If you’ve been buying beef lately, you might be excused for thinking ranchers are rolling in cash.
But a Saskatchewan cattle producer says that’s just not the case.
Les Johnston of Nisku Farms said it’s really a matter of what timeframe one is looking at. While prices for his cows have gone up compared to years past, he said that in the short term, he hasn’t been seeing extra money, even as stores charge prices not seen since the mid-90’s.
“It’s hard to believe, but actually, cattle prices in the last 2 weeks have dropped probably 5 per cent in some cases. So, as far as a producer’s perspective, there’s probably a bit of profit-taking in the retail sector as opposed to what we’re getting. But overall, year-on-year, our prices are up substantially from what they were a few years ago,” he said.
Johnston said shorter-term movements in the retail price of beef are generally not caused by producers.
“When you go to the store today and pay a few cents more for that cut over what it was maybe a month ago, that’s not the producer doing that to you. That’s somewhere else in the chain,” he said.

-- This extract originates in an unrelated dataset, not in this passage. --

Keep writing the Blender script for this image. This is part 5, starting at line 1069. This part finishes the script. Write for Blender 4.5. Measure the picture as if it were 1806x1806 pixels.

Johnston said consumers may be experiencing sticker shock after a decade of low prices in the wake of the Bovine Spongiform Encephalitis (BSE) scare of 2003.
“The problem is we fed you so cheap for so long, it looks really terrible now,” he said.
Johnston said those years of low prices have led us to where we are today. Thousands of producers left the industry as they couldn’t afford to keep selling cows at cutrate prices. That’s meant fewer animals in the supply chain — and now a shortage of Western Canadian beef.
According to Bloomberg Business News, Canada’s herd size is the smallest it’s been for 22 years.
Johnston said the current dry weather is also playing a role. While his area in southeast Saskatchewan hasn’t been too hard-hit, he said parched pasture land has forced many Western Canadian producers to sell off cows they simply couldn’t afford to truck hay in for.
He said that’s likely behind the recent dip in prices for cows.
“You know how it is, supply and demand. Huge numbers of supply would maintain the price or drive the price down.”
While that might seem to indicate some relief coming at the grocery store, Johnston said it could also mean more pain at the till down the line. If the weather doesn’t turn around, more and more producers could end up selling their breeding stock. That would force them to pull animals from the market as breeders when it comes time to grow the herd again.
“By rebuidling this herd, we’re actually going to create another shortage. So the consumer’s looking at another shortage created by the rebuild program, which you know, a rebuild takes a couple years,” Johnston said.